Notícias › 21/08/2019

O caminho mais difícil

Ele me fazia brincar de aviãozinho, e lá ia eu, de um lado para outro, como se estivesse mesmo no céu! Ele me colocava nos galhos das árvores e eu ficava paradinha, bem obediente, para poder tirar uma foto. Lembro de ele contar histórias antes de eu dormir, algumas, aliás, que eu morria de medo, e ele dava risada!

Fui crescendo e continuava olhando para cima pra falar com ele, e caramba, ele ainda era um gigante pra mim! A voz, grave, me enchia de carinho e de respeito. Nunca precisava repetir a mesma ordem, eu (e meus irmãos) já entendíamos rapidinho. Quando eu abraçava o entorno da sua barriga saliente, ele achava uma graça que eu não conseguia unir as duas mãos na volta da circunferência. Mas eu adorava aquele barrigão, que tantas vezes serviu de travesseiro para eu dormir olhando TV.

Lembro que ele viajava bastante naquela época da minha infância, mas também recordo, com muito carinho, que ele me presenteava com brinquinhos de sol, de nuvem, de lua, e dizia que era para eu olhar pra cima sempre que eu quisesse lembrar dele, que ele estaria pensando em mim. Eu não tinha noção da simbologia daqueles presentes no auge dos meus cinco, seis anos, mas hoje encho meus olhos de lágrimas em pensar o tanto de amor que vinha rodeado deste gesto, na maneira simples e única que ele inventava para ficar pertinho de mim.

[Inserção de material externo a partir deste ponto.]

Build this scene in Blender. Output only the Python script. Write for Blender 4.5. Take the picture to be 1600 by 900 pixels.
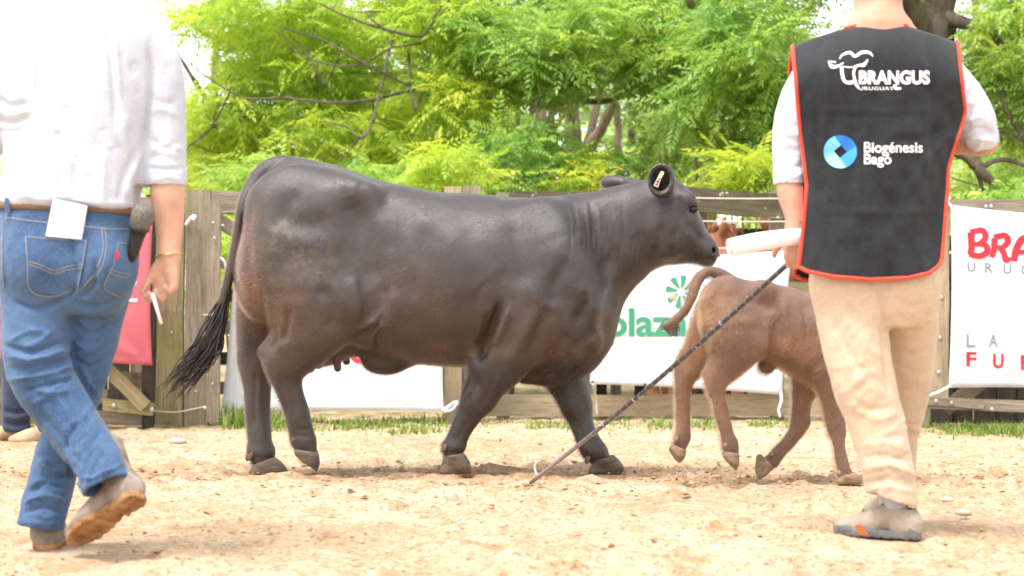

Quantas vezes ele deve ter se culpado por essa distância, e eu nem imaginava tudo o que se passava por trás daquele homem grande de coração igual!

Aprendi a andar de bicicleta com ele, a empinar pipa, a colher fruta do pomar lá do sítio. Aprendi a tratar os outros com educação, a falar “bom dia”, “obrigada” e “com licença”, a apertar a mão com força quando cumprimento alguém, a não ter medo do escuro. Aprendi a amar as viagens, a gostar do desconhecido, a me virar em situações adversas.

Aprendi muita coisa com ele, mas a infância não dura pra sempre, e os anos foram passando, logo chegou a adolescência. E assim, sem pedir licença, sem avisar nada, sem nenhum manual de como lidar, de herói, ele virou quase um vilão. Bem clichê mesmo.

Começou a dar pitaco na forma que eu me vestia, nas amigas que eu tinha, nas viagens que eu queria fazer com a turma. Recebi muitos “nãos” sem saber o porquê, muitas caras fechadas sem explicação, muitas frases curtas e verticalizadas. Não nos entendíamos, mas ele exigia respeito, e eu tinha que acatar. Distanciamo-nos um pouco. Ele, no mundo dos adultos; e eu no meu mundo dos adolescentes.

Não foi um período fácil, mas aos poucos, muito aos poucos, fui começando a entender determinadas atitudes. Quando saí de casa (já supertarde), ele me ajudou em tudo, tudo mesmo, e desde então sempre que eu preciso de um favor ou de outro, sempre que eu preciso que ele fique em casa pra receber o cara da NET ou o cara que vai consertar o chuveiro, ou para receber a geladeira, o fogão, o sofá, pra levar o carro pra oficina, para pagar uma conta no banco, sempre, sempre, sempre posso contar com ele.

Agora que vou ser mãe, entendo aquele período complicado que tivemos, entendo as broncas, as discussões e aquele monte de negativas que ele me deu. Entendo os limites que ele colocou, e os mil conselhos que ouvi repetidas vezes. Entendo o conteúdo de tudo o que ele disse. E cada vez que olho para o lado e vejo pais muito permissivos, que não sabem dizer ”não”, que não sabem orientar, que acham que devem permitir tudo porque afinal os filhos são manhosos, que dão um celular para o filho passar o tempo, que terceirizam a educação para os avós, as babás, os professores, vejo o quanto todos estão errados, e o quanto ele escolheu o caminho mais difícil.

Sim, porque é mais difícil educar do que liberar, é mais difícil colocar limites do que dizer somente “sim”, é mais difícil ensinar a comer do que dar na boca, é mais difícil brincar do que deixar o filho assistindo televisão, é mais difícil exigir boas notas do que se contentar com a prova de recuperação, é mais difícil explicar o valor do dinheiro do que comprar tudo o que o filho pede, é mais difícil dar uma bronca quando o filho foi malcriado do que fingir que não viu pra não se incomodar, é mais difícil ir buscar nas festas do que dar dinheiro pra voltar a hora que quiser com quem quiser, é mais difícil aconselhar do que não dizer nada.

Que bom que você escolheu o caminho mais difícil. Sei que demorou, mas hoje posso reconhecer isso tudo e te agradecer com todo meu coração. Muito, mas muito obrigada, pai! Feliz teu dia!